Dessa forma, ambos gênios da pintura desistiram de pintar os dois temas das batalhas florentinas, abandonando as propostas, e tendo deixado o governo de Florença a ver navios. Se por um lado isso foi ruim para a imagem de Leonardo e Michelangelo, por outro, os projetos que eles conseguiram em 1505 e 1506 ajudaram a apagar aquele momento problemático em Florença, sem contar que infelizmente nunca poderemos ter noção de como teria ficado ambas as pinturas se os dois tivessem as concluído. Além disso, a história do porque do longo atraso de iniciar as pinturas, também está cheia de lacunas, embora saibamos que os dois artistas eram homens atarefados, que executavam vários trabalhos de vez, ainda assim, é estranho o fator de terem levados meses para iniciar os desenhos, lembrando que Michelangelo nem teria chegado a começar a pintar de fato. (COLEÇÃO GÊNIOS DA ARTE, 2007a, p. 22).

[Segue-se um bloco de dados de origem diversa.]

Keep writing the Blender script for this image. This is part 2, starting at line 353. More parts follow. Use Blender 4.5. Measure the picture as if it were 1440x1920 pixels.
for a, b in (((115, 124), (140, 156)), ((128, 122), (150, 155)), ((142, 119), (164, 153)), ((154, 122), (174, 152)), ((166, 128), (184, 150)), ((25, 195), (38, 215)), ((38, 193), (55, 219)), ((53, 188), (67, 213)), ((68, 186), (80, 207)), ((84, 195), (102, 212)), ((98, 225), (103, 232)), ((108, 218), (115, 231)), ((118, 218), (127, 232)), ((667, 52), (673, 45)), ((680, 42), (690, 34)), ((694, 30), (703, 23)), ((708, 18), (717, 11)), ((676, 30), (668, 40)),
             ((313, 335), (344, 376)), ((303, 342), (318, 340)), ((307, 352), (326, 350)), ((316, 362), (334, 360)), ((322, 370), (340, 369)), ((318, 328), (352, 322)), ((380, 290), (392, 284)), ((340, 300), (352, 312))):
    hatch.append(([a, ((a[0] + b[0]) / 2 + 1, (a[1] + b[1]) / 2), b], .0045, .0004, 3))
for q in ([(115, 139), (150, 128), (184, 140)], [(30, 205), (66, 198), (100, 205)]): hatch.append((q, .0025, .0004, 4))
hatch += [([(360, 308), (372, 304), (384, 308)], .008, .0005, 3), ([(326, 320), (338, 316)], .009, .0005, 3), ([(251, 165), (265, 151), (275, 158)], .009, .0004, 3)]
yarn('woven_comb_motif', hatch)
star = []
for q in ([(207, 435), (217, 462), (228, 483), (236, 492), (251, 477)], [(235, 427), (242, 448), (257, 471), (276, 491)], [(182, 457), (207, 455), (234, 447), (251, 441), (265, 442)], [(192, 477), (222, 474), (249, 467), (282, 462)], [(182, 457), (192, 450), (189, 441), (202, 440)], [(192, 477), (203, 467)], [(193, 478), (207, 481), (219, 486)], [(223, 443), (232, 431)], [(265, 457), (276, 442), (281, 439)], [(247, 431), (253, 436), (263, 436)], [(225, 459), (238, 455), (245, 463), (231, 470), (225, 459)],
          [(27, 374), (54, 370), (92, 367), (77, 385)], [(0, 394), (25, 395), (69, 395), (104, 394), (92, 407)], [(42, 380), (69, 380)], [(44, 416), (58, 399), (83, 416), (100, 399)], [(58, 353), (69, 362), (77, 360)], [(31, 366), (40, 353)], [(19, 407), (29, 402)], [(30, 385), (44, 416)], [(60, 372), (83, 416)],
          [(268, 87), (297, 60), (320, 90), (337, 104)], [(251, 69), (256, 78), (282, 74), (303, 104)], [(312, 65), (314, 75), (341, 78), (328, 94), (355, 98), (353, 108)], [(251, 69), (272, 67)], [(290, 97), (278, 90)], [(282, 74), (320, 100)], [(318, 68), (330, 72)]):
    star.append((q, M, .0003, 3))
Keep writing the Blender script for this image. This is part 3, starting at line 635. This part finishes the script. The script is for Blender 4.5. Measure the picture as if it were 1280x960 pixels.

E assim, a batalha dos pintores em Florença de 1504-1505 foi um capítulo inusitado da história da arte renascentista, onde dois gênios com seus egos inflamados tiveram a oportunidade de provocar e tentar mostrar ao rival quem seria o melhor, mas eles acabaram desistindo.
Referências bibliográficas:
ABRIL. Leonardo da Vinci. Tradução de José Ruy Gandra. São Paulo, Abril, 2011.
COLEÇÃO Gênios da Arte. Leonardo. Tradução de Mathias Abreu Lima Filho. Barueri, Girassol, 2007b.
COLEÇÃO Gênios da Arte. Michelangelo. Tradução de Mathias Abreu Lima Filho. Barueri, Girassol, 2007a.